How to build climate resilience and narrow the climate protection gap: conclusions from the Climate Resilience Dialogue

The final report of the Climate Resilience Dialogue puts forward actions for increasing climate resilience in the EU and addressing the climate protection gap, with a focus on adaptation measures.

How to build climate resilience and narrow the climate protection gap: conclusions from the Climate Resilience Dialogue

Green building

Average global temperatures continue to rise past all meteorological records. Severe weather events and the long-term effects of climate change are increasingly impacting people, businesses, economies, and infrastructures at large. Only around a quarter of climate-related damages have been insured in the past in the EU, though the size and specificities of this climate protection gap vary across Member States. Climate change can aggravate the difference between economic losses and insured losses from the materialisation of climate-related risks.

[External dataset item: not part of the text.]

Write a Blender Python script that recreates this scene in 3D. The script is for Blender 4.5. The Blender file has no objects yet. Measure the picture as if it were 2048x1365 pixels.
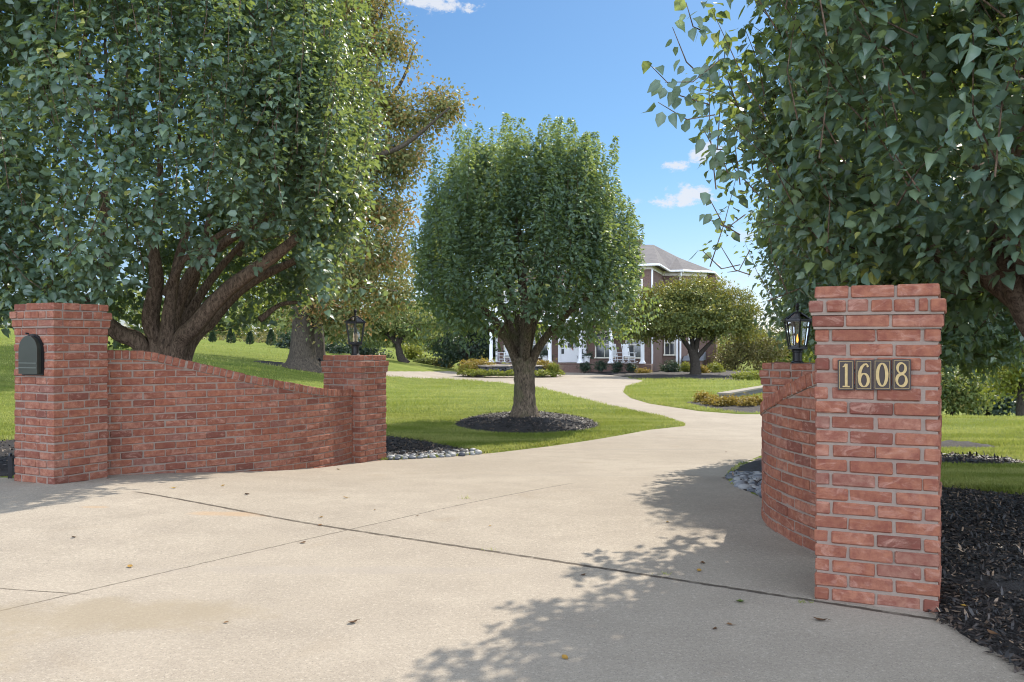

The European Commission convened a Climate Resilience Dialogue in November 2021 to facilitate an open exchange on ways to address the climate protection gap and increase climate resilience in the EU, with a focus on climate adaptation. The Dialogue brought together stakeholders such as public authorities, including supervisors, consumer organisations, and the insurance industry.

In July 2024, the Dialogue delivered its Final Report, which brings together insights from the discussions and puts forward actions and good practices that are conducive to building climate resilience and narrowing the climate protection gap.

The Report provides insights on ways to raise climate risk awareness, improve risk assessments and facilitate the implementation of risk reduction measures. It also explores the potential for public-private partnerships (PPP) in insurance and examines the pros and cons of other insurance-based solutions that could address the climate protection gap. Finally, it makes a deep-dive into the main climate-related risks in Europe, covering floods, wildfires, heatwaves, droughts and storms.

The actions set forth in the report can be implemented by different stakeholders and are a collective contribution to individual and community resilience against various hazards in a variety of ways: by promoting risk awareness, preparedness, and proactive measures in the face of climate change.

While the proposed actions require stakeholder groups with primary responsibility to take the lead, the buy-in and coordinated efforts of other stakeholder groups are essential.

The European Commission welcomes the report and will reflect on the solutions presented in the report in its next mandate. Climate-related risks and their impacts are a shared challenge, and the competitiveness of the European economy and prosperity of our society will, to a high degree, depend on our ability to increase climate resilience and preparedness. Building climate resilience is a shared responsibility and the findings of the report provide a good overview of what different groups of stakeholders can do to achieve it.